La tavoletta dei destini, undicesima parte dell’opera avviata nel 1983 con La rovina di Kasch, allestisce il racconto, pressoché infinito, della storia degli dèi prima degli dèi, che qui si trasforma in leggenda, mondiale e, per Roberto Calasso, definitivamente personale. Il racconto attinge a storie antecedenti a Omero e alla Bibbia, giunteci attraverso frammenti o poco più, dove gli eroi hanno nomi orientali e mesopotamici e la nostra fantasia può abbeverarsi a narrazioni dove immani diluvi avvenuti molto prima di Noè s’intrecciano a figure note, come Sindbad il marinaio finito a capofitto nelle leggendarie Mille e una notte, e a figure certamente più misteriose, come Utnapishtim. Personaggio salvato dagli dèi primordiali stanchi degli uomini, e collocato per l’eternità nell’isola di Dilmun, avrà il compito di accogliere ospiti e raccontar loro le arcaiche storie del mondo.
Il risvolto ci informa che il libro è fatto della materia di questi racconti. I rapidi capitoli rappresentano viatico e commento pulsante alla vasta collezione degli altri libri, come fossero utile rimando e fonte bibliografica da utilizzarsi durante la lettura (per esempio) di Le nozze di Cadmo e Armonia o L’innominabile attuale. A riprova, ce ne fosse bisogno, di come Calasso intenda costruire, e poi darne conto, la biblioteca della propria vita e infine del mondo.
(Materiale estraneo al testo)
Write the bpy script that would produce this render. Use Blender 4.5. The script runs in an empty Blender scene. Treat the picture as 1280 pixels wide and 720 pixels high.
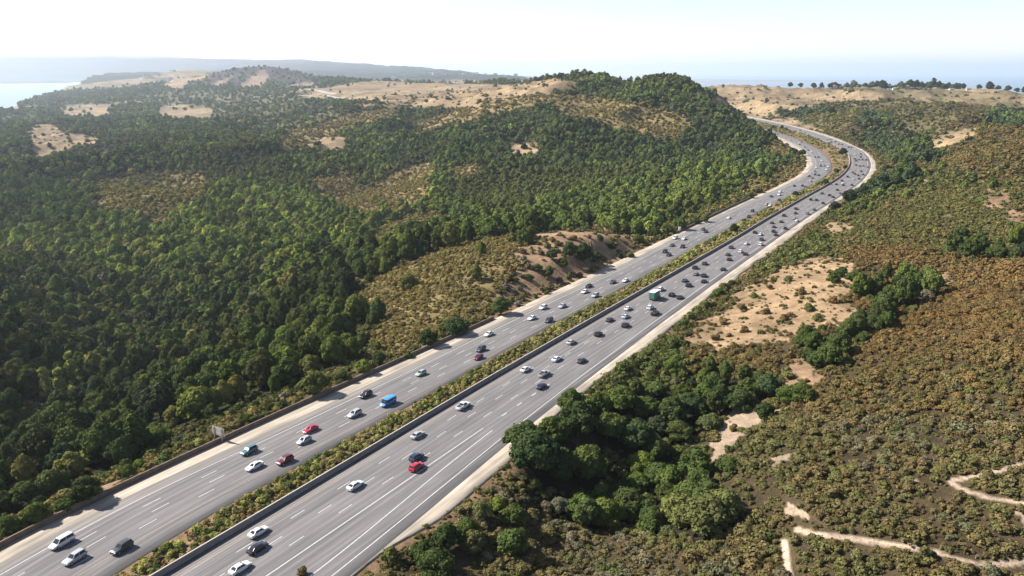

Il profilo di certi editori, di certe riviste, di avventure dirimenti lungo i millenni e le collezioni librarie hanno qualcosa di ardito, di inarrivabile.
Al “libro unico”, luogo di presentimenti e sentimenti prensili, composto dall’intero catalogo Adelphi, ogni mese si aggiungono diverse tessere, ma mai l’opera sarà compiuta. Questo si sa, e ne costituisce fascino e unità. Maggiormente le storie antiche della Tavoletta hanno il potere di riscaldarci e forse dare un valore a giorni in cui nelle menti degli uomini il senso non si ritrova più. Perfino la storia di pochi anni fa sembra trascorsa nell’oblio, figuriamoci le gesta di un Noè mesopotamico le cui storie si concatenano fino a quel punto in cui probabilmente gli umani non erano che poche cellule raggrumate in attesa della scintilla della coscienza.
Passare accanto a questi libri, prima, per poi affondarvi attraverso titoli, copertine, risvolti, vuol dire misurarsi con i collegamenti che hanno condotto fin qui l’umanità, convincendoci che nell’infinitesimale frammento d’universo di cui consiste la terra sono contenute cronache che fin da subito hanno raggiunto il futuro. Nell’istante stesso di un avvenimento, il suo racconto centra i luoghi remoti del cosmo. Basta leggere Brian Greene, se il mito appare troppo intriso di relitti, per convincersene. Pur appartenendo, l’indecifrabilità, in alcuni punti a entrambi. I cortocircuiti sono volontari (è accaduto qualcosa), bisogna trovarvi giudizio e punti cruciali perché adulti e bambini si ritrovino nella sensazione smisurata della vita. Tanto più familiare quanto più libri si sono letti. Nessuna paura se i nomi si affollano, se la vertigine sembra salire dalla carta e se assume la sostanza dell’argilla o in ultimo della pietra. Calasso potrebbe rinvenirvi gli assunti della creazione e la fortitudine sfiancata dei Prigioni: Dio e Michelangelo, in qualche punto dell’opera dello scrittore, orientano comuni intenti.